To make this work ultra realistically, all you need is a touchy feely database that has captured the sensations for various products — a dictionary of textures. A shopping site can access this data, map it to what the user is checking out and send the right sensations to the phone or computer display. The IBM report concludes, “By matching variable frequency patterns of vibration to physical objects, so that when a shopper touches what the webpage says is a silk shirt, the screen will emit vibrations that match what our skin mentally translates to the feel of silk.”

The smell of things

Similarly a lexicon of odours would, at least in theory, make smell-o-vision a reality. A small dispenser attached to your phone or computer would emit the right mix. Skimming through the Wikipedia page on digital scent technology, you come across a road littered with companies that set out on the scent of success.

Around 2001, DigiScents showed off a small attachment called the iSmell, which had a cartridge with 128 ‘primary odours’, which could be mixed and matched. According to Wikipedia, “the company had indexed thousands of common odours, which could be coded, digitised, and embedded into web pages or email.” That story folded as funding dried.

There have been other attempts, like TriSenx’s Scent Dome, which was about the size of a teapot and could generate up to 60 different smells; the Kaori Web with six smelly cartridges; a miniaturised digital scent solution, announced in 2011, that can release scents from 10,000 odours as also a Japanese smelling screen, unveiled in March 2013, that combines a digital display with four small fans that direct an emitted order to a specific spot on the screen. Well, the battle for your noses will continue, and we believe it will be won soon.

Shopping in 3D

Virtual aisles that you could walk down, pick stuff off and put in your shopping cart, have been around in varying degrees of complexity. But a lack of computing power, bandwidth and coding chops has made these shopping options more of a gimmick. That obviously will change as technologies all around improve. Combine it with accessories such as the Kinect, like Keyfree’s Store Trek has done and in the near future, you will actually be able to walk inside a virtual store, roam around, meet friends, get advice from other shoppers, all from the comfort of your home. And as shown by Tesco’s Endless Aisle, you may not even reach the end of the aisle, as you would in a real store.

Shopping for 3D

eBay recently launched a service in the US called eBay Exact, allowing consumers to shop for objects made using 3D printers.

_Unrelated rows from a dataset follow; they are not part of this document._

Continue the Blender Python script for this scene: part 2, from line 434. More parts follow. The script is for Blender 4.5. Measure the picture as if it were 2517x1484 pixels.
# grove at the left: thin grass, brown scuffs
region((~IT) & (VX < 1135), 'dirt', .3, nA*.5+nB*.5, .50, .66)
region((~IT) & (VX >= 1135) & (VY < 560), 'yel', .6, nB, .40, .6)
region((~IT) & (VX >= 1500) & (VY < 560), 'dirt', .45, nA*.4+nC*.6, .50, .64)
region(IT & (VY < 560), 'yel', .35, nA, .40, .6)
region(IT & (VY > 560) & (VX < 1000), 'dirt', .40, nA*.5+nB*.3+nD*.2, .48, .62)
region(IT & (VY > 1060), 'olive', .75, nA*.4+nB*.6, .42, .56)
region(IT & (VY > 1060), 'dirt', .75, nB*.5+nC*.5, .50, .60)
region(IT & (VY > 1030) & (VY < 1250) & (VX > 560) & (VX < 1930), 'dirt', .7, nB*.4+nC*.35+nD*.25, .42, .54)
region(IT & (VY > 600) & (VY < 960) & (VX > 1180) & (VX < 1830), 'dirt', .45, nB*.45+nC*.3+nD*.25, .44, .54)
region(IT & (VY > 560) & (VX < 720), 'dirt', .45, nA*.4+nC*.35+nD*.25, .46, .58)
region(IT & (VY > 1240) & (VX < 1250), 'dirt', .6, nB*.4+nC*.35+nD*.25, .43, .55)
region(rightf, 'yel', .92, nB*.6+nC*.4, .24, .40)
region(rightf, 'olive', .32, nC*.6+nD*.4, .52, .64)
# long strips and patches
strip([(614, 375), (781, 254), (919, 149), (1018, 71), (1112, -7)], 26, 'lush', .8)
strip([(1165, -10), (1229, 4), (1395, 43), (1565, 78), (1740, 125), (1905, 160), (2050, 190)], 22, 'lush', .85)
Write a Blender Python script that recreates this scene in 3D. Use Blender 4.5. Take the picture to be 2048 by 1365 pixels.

The online site teamed up with 3D printing companies Sculpteo, Makerbot and HotPot Factory to offer anything from iPhone cases to jewellery. There are also services such as Shapeways that let you upload your ideas and requirements, which are then 3D-printed and shipped off to you.

And as 3D printer costs plummet, we see this nascent market booming. People will buy and sell home-made 3D objects, even blueprints — which you download and run by your own 3D printer. Voila, you manufactured the product right at home.

Watch and tap

If startups like Stipples and Cinematique have their way, shopping will be baked right into images and videos you consume, even on sites that have nothing to do with e-commerce. Imagine you are watching a movie or going through a photogallery on your iPad. You like the shirt your favourite actor is wearing. You wonder if that style is also available in red. Well, no need to jump out of your current flow to find out — simply touch the object and access details, comparisons, options. Yes, even buy.

Retail, but online

What if you could buy items online, but at a physical store? Sounds confusing? Well, these strange mashups of digital and physical are called ‘virtual supermarkets’.

Your shopping is still online, but it is done on screens at actual stores. In fact, the only items on display at such stores are the screens, and not any products. The idea, apparently, is to give you the best of both worlds — the convenience of online and the adventure offline.